Problem statement: In the listing below, find the line with "return ((px-316)*Y/640.0, Y, CAMZ+(390-py)*Y/640.0)", then repeat exactly every line from the top through that one.

Data provided:
<<<<

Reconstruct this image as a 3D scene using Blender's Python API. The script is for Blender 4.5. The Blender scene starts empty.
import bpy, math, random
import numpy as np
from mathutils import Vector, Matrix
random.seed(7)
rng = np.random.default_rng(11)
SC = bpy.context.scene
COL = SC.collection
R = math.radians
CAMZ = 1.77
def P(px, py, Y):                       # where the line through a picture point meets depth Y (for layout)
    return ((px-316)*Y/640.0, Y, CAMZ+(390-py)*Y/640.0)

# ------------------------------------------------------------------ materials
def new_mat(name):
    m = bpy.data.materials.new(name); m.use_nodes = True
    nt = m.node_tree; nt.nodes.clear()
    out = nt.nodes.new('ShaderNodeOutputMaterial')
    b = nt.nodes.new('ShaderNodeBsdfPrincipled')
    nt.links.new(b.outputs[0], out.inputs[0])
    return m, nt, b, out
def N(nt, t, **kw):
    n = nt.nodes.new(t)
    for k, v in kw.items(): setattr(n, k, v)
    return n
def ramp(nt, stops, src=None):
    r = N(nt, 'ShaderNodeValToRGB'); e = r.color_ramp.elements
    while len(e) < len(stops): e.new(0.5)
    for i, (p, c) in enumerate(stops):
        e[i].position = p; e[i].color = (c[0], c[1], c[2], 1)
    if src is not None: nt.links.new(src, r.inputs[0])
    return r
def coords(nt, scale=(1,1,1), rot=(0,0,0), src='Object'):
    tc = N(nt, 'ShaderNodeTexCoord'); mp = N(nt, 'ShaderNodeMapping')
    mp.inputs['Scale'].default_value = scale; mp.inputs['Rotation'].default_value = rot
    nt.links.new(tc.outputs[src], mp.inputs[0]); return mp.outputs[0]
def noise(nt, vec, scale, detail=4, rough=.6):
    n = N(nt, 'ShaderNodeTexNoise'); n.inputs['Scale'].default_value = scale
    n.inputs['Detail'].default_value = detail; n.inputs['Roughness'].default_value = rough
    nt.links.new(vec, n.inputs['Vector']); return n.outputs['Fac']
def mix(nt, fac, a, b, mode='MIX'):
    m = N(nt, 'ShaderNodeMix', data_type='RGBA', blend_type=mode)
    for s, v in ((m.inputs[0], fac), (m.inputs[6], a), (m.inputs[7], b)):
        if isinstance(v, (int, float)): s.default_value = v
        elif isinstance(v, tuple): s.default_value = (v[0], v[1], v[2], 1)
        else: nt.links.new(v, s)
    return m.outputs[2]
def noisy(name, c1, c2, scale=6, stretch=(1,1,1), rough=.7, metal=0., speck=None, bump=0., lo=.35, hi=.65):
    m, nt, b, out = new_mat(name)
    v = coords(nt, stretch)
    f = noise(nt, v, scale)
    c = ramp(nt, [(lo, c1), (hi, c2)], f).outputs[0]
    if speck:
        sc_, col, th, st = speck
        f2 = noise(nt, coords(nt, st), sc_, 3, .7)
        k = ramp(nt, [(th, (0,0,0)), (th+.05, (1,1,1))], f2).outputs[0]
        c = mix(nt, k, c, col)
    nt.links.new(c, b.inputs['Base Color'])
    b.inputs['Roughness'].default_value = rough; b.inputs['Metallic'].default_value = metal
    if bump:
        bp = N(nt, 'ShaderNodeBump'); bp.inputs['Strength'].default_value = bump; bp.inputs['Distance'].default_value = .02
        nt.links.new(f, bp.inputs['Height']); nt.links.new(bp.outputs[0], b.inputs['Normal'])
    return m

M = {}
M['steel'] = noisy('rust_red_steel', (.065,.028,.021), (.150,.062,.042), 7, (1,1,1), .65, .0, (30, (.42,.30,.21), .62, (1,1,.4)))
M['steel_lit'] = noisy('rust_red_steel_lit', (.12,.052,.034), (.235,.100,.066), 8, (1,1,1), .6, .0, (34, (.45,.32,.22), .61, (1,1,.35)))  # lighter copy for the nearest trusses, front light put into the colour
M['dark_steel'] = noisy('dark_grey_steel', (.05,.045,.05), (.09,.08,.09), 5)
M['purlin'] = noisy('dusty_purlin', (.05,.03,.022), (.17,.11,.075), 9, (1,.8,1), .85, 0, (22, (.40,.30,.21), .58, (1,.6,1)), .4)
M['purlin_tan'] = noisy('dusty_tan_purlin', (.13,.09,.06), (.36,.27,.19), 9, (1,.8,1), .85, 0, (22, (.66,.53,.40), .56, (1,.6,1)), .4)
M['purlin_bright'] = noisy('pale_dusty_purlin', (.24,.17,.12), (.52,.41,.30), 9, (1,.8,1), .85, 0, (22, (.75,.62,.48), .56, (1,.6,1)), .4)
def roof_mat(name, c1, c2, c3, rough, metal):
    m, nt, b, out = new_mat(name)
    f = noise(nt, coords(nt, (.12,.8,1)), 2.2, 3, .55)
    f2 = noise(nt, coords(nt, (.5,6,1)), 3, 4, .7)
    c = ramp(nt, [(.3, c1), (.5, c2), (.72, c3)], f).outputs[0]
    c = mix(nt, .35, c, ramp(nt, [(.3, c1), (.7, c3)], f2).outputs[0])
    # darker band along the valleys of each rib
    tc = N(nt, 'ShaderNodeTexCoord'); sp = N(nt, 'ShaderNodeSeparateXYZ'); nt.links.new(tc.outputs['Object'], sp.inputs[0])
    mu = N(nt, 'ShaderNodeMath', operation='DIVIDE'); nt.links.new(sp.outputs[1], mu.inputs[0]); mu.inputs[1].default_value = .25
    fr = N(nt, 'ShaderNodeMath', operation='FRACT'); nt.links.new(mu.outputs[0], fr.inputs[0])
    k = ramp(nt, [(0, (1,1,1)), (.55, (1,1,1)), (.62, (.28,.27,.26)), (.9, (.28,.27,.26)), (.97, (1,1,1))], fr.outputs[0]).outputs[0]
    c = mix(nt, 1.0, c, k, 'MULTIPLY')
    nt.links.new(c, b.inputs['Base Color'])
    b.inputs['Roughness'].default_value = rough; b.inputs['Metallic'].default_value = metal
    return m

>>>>

Written solution:
Reconstruct this image as a 3D scene using Blender's Python API. The script is for Blender 4.5. The Blender scene starts empty.
import bpy, math, random
import numpy as np
from mathutils import Vector, Matrix
random.seed(7)
rng = np.random.default_rng(11)
SC = bpy.context.scene
COL = SC.collection
R = math.radians
CAMZ = 1.77
def P(px, py, Y):                       # where the line through a picture point meets depth Y (for layout)
    return ((px-316)*Y/640.0, Y, CAMZ+(390-py)*Y/640.0)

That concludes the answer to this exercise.